As adamant as Delta management was about their "no dual seniority" stance, like you mentioned, they were willing to waive it for the PFE's to meet company mins, even though they controlled the mins and could change them at any time, to allow dual seniority for their specific case. Right or wrong, the PID/RJDC saw that revelation as the smoking candlestick that Col. Mustard used in the library and tried to elevate it to a much higher significance than it was. The Delta MEC was later able to hide behind the emotional smoke screen by capitalizing on the anti Comair demagoguery by blaming the Comair MEC for not changing a Comair management policy that required the writing of a resignation letter while at the same time completely ignoring the fact that the Delta MEC was unwilling or unable to get Delta management to change its identical policy that put the furloughed pilot in that situation in the first place.

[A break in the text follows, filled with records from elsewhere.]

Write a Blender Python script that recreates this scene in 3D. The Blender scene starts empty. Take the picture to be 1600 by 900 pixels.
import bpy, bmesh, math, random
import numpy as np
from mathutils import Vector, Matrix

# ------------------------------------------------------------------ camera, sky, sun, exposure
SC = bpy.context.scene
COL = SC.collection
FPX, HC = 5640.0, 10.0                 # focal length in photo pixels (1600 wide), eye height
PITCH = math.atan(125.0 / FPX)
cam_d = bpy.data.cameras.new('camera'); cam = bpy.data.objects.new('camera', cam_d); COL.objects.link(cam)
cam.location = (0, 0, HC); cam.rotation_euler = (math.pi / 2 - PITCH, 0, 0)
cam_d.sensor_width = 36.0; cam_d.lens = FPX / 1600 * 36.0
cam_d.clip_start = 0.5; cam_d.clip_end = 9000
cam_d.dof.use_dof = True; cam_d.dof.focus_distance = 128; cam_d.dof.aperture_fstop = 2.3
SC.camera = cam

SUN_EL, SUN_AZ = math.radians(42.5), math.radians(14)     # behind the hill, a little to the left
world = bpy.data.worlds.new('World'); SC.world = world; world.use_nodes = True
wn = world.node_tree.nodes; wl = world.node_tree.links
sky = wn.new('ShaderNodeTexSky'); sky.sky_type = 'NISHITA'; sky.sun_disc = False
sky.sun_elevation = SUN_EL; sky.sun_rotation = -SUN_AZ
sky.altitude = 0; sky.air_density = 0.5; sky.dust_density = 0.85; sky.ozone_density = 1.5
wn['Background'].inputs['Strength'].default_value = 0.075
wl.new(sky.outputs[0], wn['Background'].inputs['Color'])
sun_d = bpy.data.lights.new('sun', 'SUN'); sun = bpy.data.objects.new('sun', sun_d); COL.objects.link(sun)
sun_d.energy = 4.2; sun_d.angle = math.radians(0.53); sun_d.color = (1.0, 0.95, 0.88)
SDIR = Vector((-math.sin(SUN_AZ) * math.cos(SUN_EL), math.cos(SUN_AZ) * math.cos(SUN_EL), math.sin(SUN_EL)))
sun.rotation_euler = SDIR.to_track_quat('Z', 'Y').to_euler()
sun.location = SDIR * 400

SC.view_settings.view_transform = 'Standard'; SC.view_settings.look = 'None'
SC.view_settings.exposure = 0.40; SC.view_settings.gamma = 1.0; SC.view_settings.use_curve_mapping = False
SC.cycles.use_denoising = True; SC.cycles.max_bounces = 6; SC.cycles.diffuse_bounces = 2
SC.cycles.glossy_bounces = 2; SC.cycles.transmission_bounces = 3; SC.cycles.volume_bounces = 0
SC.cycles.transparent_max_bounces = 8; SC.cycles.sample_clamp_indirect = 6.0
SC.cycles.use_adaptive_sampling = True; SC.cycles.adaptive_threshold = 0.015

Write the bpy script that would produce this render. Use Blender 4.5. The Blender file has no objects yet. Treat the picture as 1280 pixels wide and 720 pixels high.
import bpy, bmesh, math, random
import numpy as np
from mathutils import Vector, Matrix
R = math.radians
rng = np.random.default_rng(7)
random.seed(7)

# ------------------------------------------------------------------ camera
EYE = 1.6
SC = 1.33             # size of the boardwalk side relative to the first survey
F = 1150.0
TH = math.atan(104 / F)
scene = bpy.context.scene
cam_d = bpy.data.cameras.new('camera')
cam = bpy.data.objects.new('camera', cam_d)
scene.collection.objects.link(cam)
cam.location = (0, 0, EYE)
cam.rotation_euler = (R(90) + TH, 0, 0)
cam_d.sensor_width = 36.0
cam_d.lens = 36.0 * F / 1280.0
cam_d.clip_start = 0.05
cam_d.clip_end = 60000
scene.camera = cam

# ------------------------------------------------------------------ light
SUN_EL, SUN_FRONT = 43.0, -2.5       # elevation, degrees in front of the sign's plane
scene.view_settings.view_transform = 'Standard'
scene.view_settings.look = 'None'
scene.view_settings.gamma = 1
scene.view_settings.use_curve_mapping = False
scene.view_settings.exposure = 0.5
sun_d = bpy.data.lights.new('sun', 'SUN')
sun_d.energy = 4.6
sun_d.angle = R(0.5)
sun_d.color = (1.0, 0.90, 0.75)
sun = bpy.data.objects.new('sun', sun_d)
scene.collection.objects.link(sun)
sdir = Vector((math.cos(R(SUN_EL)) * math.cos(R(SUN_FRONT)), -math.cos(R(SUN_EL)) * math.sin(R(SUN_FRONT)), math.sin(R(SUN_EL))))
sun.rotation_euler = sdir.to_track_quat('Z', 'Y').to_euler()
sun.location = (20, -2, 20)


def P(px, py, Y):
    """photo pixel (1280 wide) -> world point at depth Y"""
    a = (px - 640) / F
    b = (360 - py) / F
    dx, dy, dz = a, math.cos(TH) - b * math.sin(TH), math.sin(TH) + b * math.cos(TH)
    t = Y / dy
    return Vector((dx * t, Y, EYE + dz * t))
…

The very same policy that furloughed pilots at other majors never had to abide by, not even by their otherwise hostile management teams. So why was Delta the only major airline that required furloughed pilots in need of a job to resign on their end when others didn't and in fact actively encouraged their pilots to find other work while assuring them that their jobs were safe upon return? Why was the Delta MEC the only MEC that was unable to change their own airline's policy for their own pilots?

Last edited by gloopy; 02-11-2012 at 06:13 AM.